§ WHAT IS BEING ASKED: Please give the listing again in its entirety, exactly as written.

§ PROVIDED DATA:
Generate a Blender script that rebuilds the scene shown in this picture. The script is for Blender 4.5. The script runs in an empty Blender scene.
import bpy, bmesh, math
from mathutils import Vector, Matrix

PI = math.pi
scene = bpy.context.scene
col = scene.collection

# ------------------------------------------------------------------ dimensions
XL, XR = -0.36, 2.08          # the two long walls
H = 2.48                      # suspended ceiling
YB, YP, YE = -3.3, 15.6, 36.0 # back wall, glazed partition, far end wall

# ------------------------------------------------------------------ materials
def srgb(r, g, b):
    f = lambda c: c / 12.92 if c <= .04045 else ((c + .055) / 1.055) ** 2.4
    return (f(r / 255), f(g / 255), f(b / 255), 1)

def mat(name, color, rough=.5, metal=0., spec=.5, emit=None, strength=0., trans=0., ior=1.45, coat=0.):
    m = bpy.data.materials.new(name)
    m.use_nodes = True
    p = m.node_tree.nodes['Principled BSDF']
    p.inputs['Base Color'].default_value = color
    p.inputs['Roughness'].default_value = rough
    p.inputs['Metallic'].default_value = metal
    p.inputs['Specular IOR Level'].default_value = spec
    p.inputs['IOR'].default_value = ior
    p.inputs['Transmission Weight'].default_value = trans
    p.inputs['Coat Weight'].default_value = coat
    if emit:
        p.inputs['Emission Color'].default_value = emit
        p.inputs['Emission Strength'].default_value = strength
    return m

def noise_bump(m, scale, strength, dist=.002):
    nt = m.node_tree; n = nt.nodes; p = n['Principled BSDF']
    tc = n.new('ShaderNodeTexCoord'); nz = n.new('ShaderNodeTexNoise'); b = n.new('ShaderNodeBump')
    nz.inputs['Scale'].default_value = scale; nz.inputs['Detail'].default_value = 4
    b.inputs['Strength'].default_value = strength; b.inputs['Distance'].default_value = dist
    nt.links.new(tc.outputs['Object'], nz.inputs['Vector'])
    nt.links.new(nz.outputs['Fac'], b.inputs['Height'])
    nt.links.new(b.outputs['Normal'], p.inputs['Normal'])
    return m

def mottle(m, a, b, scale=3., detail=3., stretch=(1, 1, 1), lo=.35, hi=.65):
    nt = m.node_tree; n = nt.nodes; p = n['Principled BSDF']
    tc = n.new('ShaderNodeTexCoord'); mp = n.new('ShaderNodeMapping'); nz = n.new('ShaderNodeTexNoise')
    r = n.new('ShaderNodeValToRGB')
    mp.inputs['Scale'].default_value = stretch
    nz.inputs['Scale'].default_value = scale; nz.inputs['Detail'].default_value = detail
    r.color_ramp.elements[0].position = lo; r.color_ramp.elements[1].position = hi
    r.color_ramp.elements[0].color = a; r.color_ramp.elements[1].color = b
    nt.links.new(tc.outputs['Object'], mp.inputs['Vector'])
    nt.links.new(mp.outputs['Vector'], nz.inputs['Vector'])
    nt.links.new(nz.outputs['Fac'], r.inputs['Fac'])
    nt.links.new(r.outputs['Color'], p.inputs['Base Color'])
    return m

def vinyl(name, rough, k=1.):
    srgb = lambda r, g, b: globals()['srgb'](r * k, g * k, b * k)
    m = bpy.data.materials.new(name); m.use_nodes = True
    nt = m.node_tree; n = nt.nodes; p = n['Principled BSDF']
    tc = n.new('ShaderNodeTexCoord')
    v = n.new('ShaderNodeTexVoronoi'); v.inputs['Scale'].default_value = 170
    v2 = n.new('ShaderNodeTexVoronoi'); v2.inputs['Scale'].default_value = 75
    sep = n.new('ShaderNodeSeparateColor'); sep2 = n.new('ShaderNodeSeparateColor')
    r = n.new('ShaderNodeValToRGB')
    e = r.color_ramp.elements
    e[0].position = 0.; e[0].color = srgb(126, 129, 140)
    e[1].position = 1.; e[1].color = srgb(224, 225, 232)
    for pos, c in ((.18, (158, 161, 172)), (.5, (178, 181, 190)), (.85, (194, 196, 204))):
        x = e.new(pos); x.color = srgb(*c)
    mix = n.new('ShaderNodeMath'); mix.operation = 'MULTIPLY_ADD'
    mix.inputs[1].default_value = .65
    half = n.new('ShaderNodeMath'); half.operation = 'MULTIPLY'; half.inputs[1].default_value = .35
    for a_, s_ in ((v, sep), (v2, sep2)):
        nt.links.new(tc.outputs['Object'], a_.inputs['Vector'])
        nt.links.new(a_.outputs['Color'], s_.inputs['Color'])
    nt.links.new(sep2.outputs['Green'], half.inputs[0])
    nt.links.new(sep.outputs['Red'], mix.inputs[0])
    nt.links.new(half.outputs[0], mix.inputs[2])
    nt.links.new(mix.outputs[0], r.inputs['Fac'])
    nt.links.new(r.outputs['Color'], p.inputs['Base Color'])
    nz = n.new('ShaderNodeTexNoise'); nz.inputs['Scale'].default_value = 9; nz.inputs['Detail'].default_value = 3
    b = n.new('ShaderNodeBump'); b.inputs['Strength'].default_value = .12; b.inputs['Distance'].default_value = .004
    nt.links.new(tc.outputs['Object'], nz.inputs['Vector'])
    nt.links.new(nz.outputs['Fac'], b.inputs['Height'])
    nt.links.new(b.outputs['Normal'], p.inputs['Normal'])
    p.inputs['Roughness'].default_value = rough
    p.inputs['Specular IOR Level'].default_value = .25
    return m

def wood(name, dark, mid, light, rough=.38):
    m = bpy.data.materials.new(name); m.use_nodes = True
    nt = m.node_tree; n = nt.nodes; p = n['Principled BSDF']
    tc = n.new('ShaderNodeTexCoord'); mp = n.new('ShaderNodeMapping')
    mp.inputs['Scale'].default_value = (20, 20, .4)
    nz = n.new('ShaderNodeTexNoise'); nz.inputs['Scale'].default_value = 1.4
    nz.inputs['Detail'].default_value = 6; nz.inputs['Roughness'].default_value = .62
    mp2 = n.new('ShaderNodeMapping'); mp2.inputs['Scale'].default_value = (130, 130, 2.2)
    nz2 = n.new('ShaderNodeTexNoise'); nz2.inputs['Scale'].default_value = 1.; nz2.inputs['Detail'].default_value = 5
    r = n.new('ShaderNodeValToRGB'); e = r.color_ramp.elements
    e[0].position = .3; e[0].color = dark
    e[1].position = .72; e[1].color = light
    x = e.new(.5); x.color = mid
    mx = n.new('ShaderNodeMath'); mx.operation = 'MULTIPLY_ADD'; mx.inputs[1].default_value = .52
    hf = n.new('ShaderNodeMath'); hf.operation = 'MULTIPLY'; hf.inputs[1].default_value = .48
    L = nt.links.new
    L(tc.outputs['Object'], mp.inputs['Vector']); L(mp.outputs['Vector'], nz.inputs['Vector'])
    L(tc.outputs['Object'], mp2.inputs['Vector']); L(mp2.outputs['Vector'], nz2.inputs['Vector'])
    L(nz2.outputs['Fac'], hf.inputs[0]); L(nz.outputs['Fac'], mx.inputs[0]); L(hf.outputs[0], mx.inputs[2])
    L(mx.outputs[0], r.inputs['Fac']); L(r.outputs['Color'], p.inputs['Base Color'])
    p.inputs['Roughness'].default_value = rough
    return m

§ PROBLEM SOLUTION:
Generate a Blender script that rebuilds the scene shown in this picture. The script is for Blender 4.5. The script runs in an empty Blender scene.
import bpy, bmesh, math
from mathutils import Vector, Matrix

PI = math.pi
scene = bpy.context.scene
col = scene.collection

# ------------------------------------------------------------------ dimensions
XL, XR = -0.36, 2.08          # the two long walls
H = 2.48                      # suspended ceiling
YB, YP, YE = -3.3, 15.6, 36.0 # back wall, glazed partition, far end wall

# ------------------------------------------------------------------ materials
def srgb(r, g, b):
    f = lambda c: c / 12.92 if c <= .04045 else ((c + .055) / 1.055) ** 2.4
    return (f(r / 255), f(g / 255), f(b / 255), 1)

def mat(name, color, rough=.5, metal=0., spec=.5, emit=None, strength=0., trans=0., ior=1.45, coat=0.):
    m = bpy.data.materials.new(name)
    m.use_nodes = True
    p = m.node_tree.nodes['Principled BSDF']
    p.inputs['Base Color'].default_value = color
    p.inputs['Roughness'].default_value = rough
    p.inputs['Metallic'].default_value = metal
    p.inputs['Specular IOR Level'].default_value = spec
    p.inputs['IOR'].default_value = ior
    p.inputs['Transmission Weight'].default_value = trans
    p.inputs['Coat Weight'].default_value = coat
    if emit:
        p.inputs['Emission Color'].default_value = emit
        p.inputs['Emission Strength'].default_value = strength
    return m

def noise_bump(m, scale, strength, dist=.002):
    nt = m.node_tree; n = nt.nodes; p = n['Principled BSDF']
    tc = n.new('ShaderNodeTexCoord'); nz = n.new('ShaderNodeTexNoise'); b = n.new('ShaderNodeBump')
    nz.inputs['Scale'].default_value = scale; nz.inputs['Detail'].default_value = 4
    b.inputs['Strength'].default_value = strength; b.inputs['Distance'].default_value = dist
    nt.links.new(tc.outputs['Object'], nz.inputs['Vector'])
    nt.links.new(nz.outputs['Fac'], b.inputs['Height'])
    nt.links.new(b.outputs['Normal'], p.inputs['Normal'])
    return m

def mottle(m, a, b, scale=3., detail=3., stretch=(1, 1, 1), lo=.35, hi=.65):
    nt = m.node_tree; n = nt.nodes; p = n['Principled BSDF']
    tc = n.new('ShaderNodeTexCoord'); mp = n.new('ShaderNodeMapping'); nz = n.new('ShaderNodeTexNoise')
    r = n.new('ShaderNodeValToRGB')
    mp.inputs['Scale'].default_value = stretch
    nz.inputs['Scale'].default_value = scale; nz.inputs['Detail'].default_value = detail
    r.color_ramp.elements[0].position = lo; r.color_ramp.elements[1].position = hi
    r.color_ramp.elements[0].color = a; r.color_ramp.elements[1].color = b
    nt.links.new(tc.outputs['Object'], mp.inputs['Vector'])
    nt.links.new(mp.outputs['Vector'], nz.inputs['Vector'])
    nt.links.new(nz.outputs['Fac'], r.inputs['Fac'])
    nt.links.new(r.outputs['Color'], p.inputs['Base Color'])
    return m

def vinyl(name, rough, k=1.):
    srgb = lambda r, g, b: globals()['srgb'](r * k, g * k, b * k)
    m = bpy.data.materials.new(name); m.use_nodes = True
    nt = m.node_tree; n = nt.nodes; p = n['Principled BSDF']
    tc = n.new('ShaderNodeTexCoord')
    v = n.new('ShaderNodeTexVoronoi'); v.inputs['Scale'].default_value = 170
    v2 = n.new('ShaderNodeTexVoronoi'); v2.inputs['Scale'].default_value = 75
    sep = n.new('ShaderNodeSeparateColor'); sep2 = n.new('ShaderNodeSeparateColor')
    r = n.new('ShaderNodeValToRGB')
    e = r.color_ramp.elements
    e[0].position = 0.; e[0].color = srgb(126, 129, 140)
    e[1].position = 1.; e[1].color = srgb(224, 225, 232)
    for pos, c in ((.18, (158, 161, 172)), (.5, (178, 181, 190)), (.85, (194, 196, 204))):
        x = e.new(pos); x.color = srgb(*c)
    mix = n.new('ShaderNodeMath'); mix.operation = 'MULTIPLY_ADD'
    mix.inputs[1].default_value = .65
    half = n.new('ShaderNodeMath'); half.operation = 'MULTIPLY'; half.inputs[1].default_value = .35
    for a_, s_ in ((v, sep), (v2, sep2)):
        nt.links.new(tc.outputs['Object'], a_.inputs['Vector'])
        nt.links.new(a_.outputs['Color'], s_.inputs['Color'])
    nt.links.new(sep2.outputs['Green'], half.inputs[0])
    nt.links.new(sep.outputs['Red'], mix.inputs[0])
    nt.links.new(half.outputs[0], mix.inputs[2])
    nt.links.new(mix.outputs[0], r.inputs['Fac'])
    nt.links.new(r.outputs['Color'], p.inputs['Base Color'])
    nz = n.new('ShaderNodeTexNoise'); nz.inputs['Scale'].default_value = 9; nz.inputs['Detail'].default_value = 3
    b = n.new('ShaderNodeBump'); b.inputs['Strength'].default_value = .12; b.inputs['Distance'].default_value = .004
    nt.links.new(tc.outputs['Object'], nz.inputs['Vector'])
    nt.links.new(nz.outputs['Fac'], b.inputs['Height'])
    nt.links.new(b.outputs['Normal'], p.inputs['Normal'])
    p.inputs['Roughness'].default_value = rough
    p.inputs['Specular IOR Level'].default_value = .25
    return m

def wood(name, dark, mid, light, rough=.38):
    m = bpy.data.materials.new(name); m.use_nodes = True
    nt = m.node_tree; n = nt.nodes; p = n['Principled BSDF']
    tc = n.new('ShaderNodeTexCoord'); mp = n.new('ShaderNodeMapping')
    mp.inputs['Scale'].default_value = (20, 20, .4)
    nz = n.new('ShaderNodeTexNoise'); nz.inputs['Scale'].default_value = 1.4
    nz.inputs['Detail'].default_value = 6; nz.inputs['Roughness'].default_value = .62
    mp2 = n.new('ShaderNodeMapping'); mp2.inputs['Scale'].default_value = (130, 130, 2.2)
    nz2 = n.new('ShaderNodeTexNoise'); nz2.inputs['Scale'].default_value = 1.; nz2.inputs['Detail'].default_value = 5
    r = n.new('ShaderNodeValToRGB'); e = r.color_ramp.elements
    e[0].position = .3; e[0].color = dark
    e[1].position = .72; e[1].color = light
    x = e.new(.5); x.color = mid
    mx = n.new('ShaderNodeMath'); mx.operation = 'MULTIPLY_ADD'; mx.inputs[1].default_value = .52
    hf = n.new('ShaderNodeMath'); hf.operation = 'MULTIPLY'; hf.inputs[1].default_value = .48
    L = nt.links.new
    L(tc.outputs['Object'], mp.inputs['Vector']); L(mp.outputs['Vector'], nz.inputs['Vector'])
    L(tc.outputs['Object'], mp2.inputs['Vector']); L(mp2.outputs['Vector'], nz2.inputs['Vector'])
    L(nz2.outputs['Fac'], hf.inputs[0]); L(nz.outputs['Fac'], mx.inputs[0]); L(hf.outputs[0], mx.inputs[2])
    L(mx.outputs[0], r.inputs['Fac']); L(r.outputs['Color'], p.inputs['Base Color'])
    p.inputs['Roughness'].default_value = rough
    return m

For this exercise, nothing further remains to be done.